Politici mancati e politicisti frustrati.
   Mi ero precedentemente avventurato su un piano politico avanzando alcune considerazioni sul futuro del Comune di Bologna e le future elezioni del Sindaco in relazione agli esiti del voto rettorale. Ebbene, i pronostici sono stati rispettati.
   Dionigi, già dopo il primo turno infruttuoso per il suo delfino, era stato declassato da candidato unico del PD a Sindaco a semplice competitore alle primarie; dopo l’esito definitivamente infausto è del tutto derubricato dall’agenda politica e le sue ambizioni sono praticamente tramontate.
   A meno di improbabili ritorni di fiamma, il sindaco in pectore rientra nei ranghi accademici.

   Gli inediti scherani che si erano messi a servizio del supposto “favorito”, ovvero i sindacalisti “di base” (ma non troppo…), lungi dall’aver ottenuto il successo sperato e le relative e probabili ricompense promesse, dovranno ora affrontare vari problemi, interni ed esterni. Il loro salto della quaglia, infatti, induce a più di una reazione.
   Dalla disdetta della tessera, alle defezioni dai ruoli di rappresentanza, alla critica serrata – più che comprensibile – dei componenti interni, il problema più immediato per i leader del sindacato in oggetto sarà il recupero di una credibilità perduta nel giro di pochi comunicati.
   Questi si distinguevano, fino a pochi giorni fa, per le accuse che rivolgevano a tutti gli altri sindacati in ateneo di “complicità con l’Amministrazione”. Sic!
                                       Il bue che chiamava cornuto l’asino…
   I lavoratori non tesserati, ma che pure si identificavano in essi e li votavano, oggi sanno che dietro tutte le loro accuse, arringhe, denunce etc… si nascondeva la voce del padrone.
   Tanta demagogia, tanto populismo sono oggi almeno svelati.
   Tanta sicumera e tanta dabbenaggine, però…
   In normali contesti sindacali o politici, certe dimissioni sarebbero d’obbligo.
Qui chissà…

Bologna,  03.07.2015                                     p. Proletaria Vox – Virginio Pilò

 

Intervista di Mara Pitari a Virginio Pilò pubblicata giovedì 2 luglio dal Corriere di Bologna.
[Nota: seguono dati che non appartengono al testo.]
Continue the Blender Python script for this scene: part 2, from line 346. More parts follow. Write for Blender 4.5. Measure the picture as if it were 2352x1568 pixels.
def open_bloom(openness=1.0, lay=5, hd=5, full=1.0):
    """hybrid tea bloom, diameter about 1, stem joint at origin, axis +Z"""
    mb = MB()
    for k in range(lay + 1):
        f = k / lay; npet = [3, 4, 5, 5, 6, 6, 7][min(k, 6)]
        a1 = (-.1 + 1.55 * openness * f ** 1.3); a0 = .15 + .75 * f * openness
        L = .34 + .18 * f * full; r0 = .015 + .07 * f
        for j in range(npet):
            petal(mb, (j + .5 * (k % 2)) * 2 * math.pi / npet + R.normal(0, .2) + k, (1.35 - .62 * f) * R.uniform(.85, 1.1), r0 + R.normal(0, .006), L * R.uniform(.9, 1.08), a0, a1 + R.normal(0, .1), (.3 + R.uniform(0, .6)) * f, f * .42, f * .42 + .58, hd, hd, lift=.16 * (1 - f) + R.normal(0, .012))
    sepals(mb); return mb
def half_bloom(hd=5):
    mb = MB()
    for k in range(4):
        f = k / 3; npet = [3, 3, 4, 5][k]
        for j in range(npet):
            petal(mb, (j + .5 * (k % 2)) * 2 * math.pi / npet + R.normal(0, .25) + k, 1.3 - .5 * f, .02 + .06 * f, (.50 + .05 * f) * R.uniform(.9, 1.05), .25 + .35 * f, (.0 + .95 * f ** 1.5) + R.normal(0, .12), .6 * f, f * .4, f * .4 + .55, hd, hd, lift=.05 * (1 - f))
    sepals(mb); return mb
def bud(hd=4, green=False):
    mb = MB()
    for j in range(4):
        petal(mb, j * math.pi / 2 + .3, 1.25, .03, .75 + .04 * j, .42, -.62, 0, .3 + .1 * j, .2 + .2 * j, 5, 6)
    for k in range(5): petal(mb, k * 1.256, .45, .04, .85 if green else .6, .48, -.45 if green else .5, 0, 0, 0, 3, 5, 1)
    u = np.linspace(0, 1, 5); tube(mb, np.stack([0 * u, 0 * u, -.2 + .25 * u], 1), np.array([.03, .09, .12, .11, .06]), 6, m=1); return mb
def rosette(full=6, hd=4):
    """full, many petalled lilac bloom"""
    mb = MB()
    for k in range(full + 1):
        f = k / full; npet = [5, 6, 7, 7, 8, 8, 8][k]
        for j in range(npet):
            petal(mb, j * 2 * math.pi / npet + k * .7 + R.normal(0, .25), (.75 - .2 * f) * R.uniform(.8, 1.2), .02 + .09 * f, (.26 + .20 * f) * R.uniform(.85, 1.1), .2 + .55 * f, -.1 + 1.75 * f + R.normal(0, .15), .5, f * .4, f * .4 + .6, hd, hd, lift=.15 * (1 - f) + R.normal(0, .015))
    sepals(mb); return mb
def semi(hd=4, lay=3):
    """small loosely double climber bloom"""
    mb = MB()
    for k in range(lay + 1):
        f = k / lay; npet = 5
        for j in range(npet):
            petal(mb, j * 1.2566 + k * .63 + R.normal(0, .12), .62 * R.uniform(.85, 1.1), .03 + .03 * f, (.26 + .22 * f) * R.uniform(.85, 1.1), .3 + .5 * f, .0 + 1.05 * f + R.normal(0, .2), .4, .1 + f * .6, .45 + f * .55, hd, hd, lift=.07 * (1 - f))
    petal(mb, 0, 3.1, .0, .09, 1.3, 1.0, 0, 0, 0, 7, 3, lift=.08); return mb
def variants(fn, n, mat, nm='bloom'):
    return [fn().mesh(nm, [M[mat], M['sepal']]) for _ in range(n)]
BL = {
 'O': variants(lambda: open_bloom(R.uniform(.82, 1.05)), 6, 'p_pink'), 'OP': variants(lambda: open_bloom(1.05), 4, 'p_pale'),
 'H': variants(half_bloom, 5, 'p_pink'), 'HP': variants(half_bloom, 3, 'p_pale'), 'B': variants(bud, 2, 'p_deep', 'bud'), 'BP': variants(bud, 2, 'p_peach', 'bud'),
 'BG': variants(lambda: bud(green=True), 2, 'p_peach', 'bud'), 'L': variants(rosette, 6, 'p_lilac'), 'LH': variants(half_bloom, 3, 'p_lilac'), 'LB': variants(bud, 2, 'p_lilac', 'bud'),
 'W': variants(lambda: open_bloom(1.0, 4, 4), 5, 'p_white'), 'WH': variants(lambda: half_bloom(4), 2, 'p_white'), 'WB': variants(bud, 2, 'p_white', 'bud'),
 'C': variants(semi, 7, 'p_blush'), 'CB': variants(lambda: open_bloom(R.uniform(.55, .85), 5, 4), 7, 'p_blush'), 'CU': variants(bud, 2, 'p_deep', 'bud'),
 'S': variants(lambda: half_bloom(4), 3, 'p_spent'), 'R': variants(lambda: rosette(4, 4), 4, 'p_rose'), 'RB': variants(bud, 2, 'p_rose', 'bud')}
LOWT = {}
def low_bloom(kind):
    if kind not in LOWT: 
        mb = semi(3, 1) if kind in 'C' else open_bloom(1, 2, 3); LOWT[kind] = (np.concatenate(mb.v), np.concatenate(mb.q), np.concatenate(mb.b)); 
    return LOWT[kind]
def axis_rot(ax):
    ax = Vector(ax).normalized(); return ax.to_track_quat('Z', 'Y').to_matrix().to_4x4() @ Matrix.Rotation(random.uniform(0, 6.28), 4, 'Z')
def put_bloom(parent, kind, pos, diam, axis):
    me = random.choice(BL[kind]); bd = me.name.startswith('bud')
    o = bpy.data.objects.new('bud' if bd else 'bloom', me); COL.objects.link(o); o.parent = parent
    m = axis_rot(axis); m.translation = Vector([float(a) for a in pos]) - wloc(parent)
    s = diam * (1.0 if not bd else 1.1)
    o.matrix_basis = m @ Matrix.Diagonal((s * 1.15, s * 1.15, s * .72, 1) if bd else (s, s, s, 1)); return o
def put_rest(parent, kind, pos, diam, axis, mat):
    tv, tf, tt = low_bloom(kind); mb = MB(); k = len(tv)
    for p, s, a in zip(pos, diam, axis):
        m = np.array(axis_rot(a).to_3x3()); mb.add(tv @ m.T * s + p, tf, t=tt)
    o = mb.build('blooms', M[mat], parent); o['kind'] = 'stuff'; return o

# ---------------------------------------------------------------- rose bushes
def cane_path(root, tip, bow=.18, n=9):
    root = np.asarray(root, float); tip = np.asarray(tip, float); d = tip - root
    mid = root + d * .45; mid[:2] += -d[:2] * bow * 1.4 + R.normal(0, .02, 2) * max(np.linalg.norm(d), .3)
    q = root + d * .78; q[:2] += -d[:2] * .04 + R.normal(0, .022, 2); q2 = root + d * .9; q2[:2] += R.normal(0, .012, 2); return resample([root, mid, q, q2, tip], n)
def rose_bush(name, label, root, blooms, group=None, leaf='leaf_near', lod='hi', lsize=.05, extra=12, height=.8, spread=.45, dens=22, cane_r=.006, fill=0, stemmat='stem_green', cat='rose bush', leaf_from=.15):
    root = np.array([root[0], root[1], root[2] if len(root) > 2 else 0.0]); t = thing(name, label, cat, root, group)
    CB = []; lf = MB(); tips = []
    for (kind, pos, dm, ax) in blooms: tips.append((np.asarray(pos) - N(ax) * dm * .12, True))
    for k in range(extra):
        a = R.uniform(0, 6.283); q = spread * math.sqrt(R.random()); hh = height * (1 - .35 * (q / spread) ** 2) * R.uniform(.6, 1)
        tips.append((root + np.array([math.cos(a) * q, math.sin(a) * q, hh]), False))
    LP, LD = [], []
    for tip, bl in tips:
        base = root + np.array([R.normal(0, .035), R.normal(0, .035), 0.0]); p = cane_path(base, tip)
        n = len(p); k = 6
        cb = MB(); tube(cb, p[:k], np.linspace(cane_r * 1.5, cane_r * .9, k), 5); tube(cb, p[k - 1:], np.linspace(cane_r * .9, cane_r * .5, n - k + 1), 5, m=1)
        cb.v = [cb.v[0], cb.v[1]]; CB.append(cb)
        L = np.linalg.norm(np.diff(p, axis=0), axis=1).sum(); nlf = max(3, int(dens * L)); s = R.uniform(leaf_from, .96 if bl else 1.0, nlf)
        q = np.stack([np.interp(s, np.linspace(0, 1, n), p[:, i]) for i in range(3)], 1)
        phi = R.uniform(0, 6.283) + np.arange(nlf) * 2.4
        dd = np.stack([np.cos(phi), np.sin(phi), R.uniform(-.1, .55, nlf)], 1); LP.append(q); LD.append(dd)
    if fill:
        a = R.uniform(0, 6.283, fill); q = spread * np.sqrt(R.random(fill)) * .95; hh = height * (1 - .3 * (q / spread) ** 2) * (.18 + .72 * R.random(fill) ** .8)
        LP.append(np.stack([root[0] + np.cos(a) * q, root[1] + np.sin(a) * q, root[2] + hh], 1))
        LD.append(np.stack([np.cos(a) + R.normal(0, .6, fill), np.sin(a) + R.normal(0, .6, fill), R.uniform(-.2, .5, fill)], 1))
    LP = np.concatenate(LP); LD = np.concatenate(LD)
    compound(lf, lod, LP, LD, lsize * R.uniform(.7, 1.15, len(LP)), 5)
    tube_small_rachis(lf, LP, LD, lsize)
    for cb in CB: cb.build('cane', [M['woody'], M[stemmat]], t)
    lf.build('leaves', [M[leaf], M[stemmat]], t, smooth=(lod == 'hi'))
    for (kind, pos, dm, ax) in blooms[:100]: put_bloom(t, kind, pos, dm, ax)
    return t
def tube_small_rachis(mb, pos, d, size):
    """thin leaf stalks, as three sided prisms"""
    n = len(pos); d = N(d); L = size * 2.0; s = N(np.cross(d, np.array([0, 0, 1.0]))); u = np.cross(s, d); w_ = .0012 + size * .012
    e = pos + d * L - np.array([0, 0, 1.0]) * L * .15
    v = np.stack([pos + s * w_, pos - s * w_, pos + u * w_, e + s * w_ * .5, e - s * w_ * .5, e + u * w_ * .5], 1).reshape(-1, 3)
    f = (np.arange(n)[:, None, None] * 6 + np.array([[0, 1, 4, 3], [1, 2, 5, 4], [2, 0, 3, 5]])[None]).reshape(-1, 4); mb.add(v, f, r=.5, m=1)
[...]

L'impiegato: «Per noi è stato un referendum sui 6 anni passati»

«Una vittoria di stile». Così è la riuscita di Francesco Ubertini alle elezioni dell'Alma Mater secondo Virginio Pilò, tecnico amministrativo del dipartimento di Ingegneria civile, chimica, ambientale e dei materiali, dove lavora dal 2007.
Il voto degli amministrativi, new entry di queste elezioni, ha fatto la differenza. 
Perchè vi siete schierati dalla parte di Ubertini?
«Sul voto — risponde Pilò — hanno po pesato i sei anni di gestione di Dionigi di cui Fiorentini è stato l'uomo forte. Nonostante i tentativi di prendere le distanze all'ultimo momento, non è risultato credibile».
E' stato un voto anti-Dionigi?
«Si, un referendum sulla vecchia gestione. Eravamo avviliti da sei anni in cui la riforma Gelmini è stata interpretata nel modo più estremo».
Vi aspettavate questo risultato?
«Noi eravamo consapevoli che saremmo stati l'ago della bilancia. Sapevamo l'importanza di arrivare al ballottaggio».
Eravate compatti?
«No, a livello collettivo c'era una pluralità  di voci. Nessuna organizzazione o struttura all'inizio si è schierata compattamente con uno o l'altro dei candidati. Ma dopo il primo turno lo scenario è stato abbastanza chiaro: il personale che aveva votato per Sobrero e per Braga aveva le stesse aspettative di chi aveva appoggiato Ubertini, quelle di un cambiamento. Era chiaro dove sarebbero confluiti i voti degli esclusi».
Fiorentini ha comunque perso per una manciata di voti. E se invece avesse vinto?
«Sarebbe stato come ratificare il vecchio politicismo. Se fino al primo turno hanno giocato tutti con estremo fair play, al secondo tempo la partita è stata percorsa da notevoli falli. Per questo quella di Ubertini è stata anche una vittoria di stile».
Quali i passi falsi?
«Ubertini è stato attaccato pesantemente dal momento in cui è andato al ballottaggio con una campagna a tratti anche diffamatoria da cui trapelava il nervosismo dello staff di Fiorentini ma anche un modo basso di fare comunicazione. Tutto questo ha orientato una parte di voto, consolidando la convinzione che era necessario cambiare».
Cosa dovrebbe fare il nuovo rettore?
«La riforma dello statuto, con all'interno un maggior peso del personale, la stabilizzazione dei precari e una revisione della macchina amministrativa che in questi sei anni è diventata verticistica e confusa».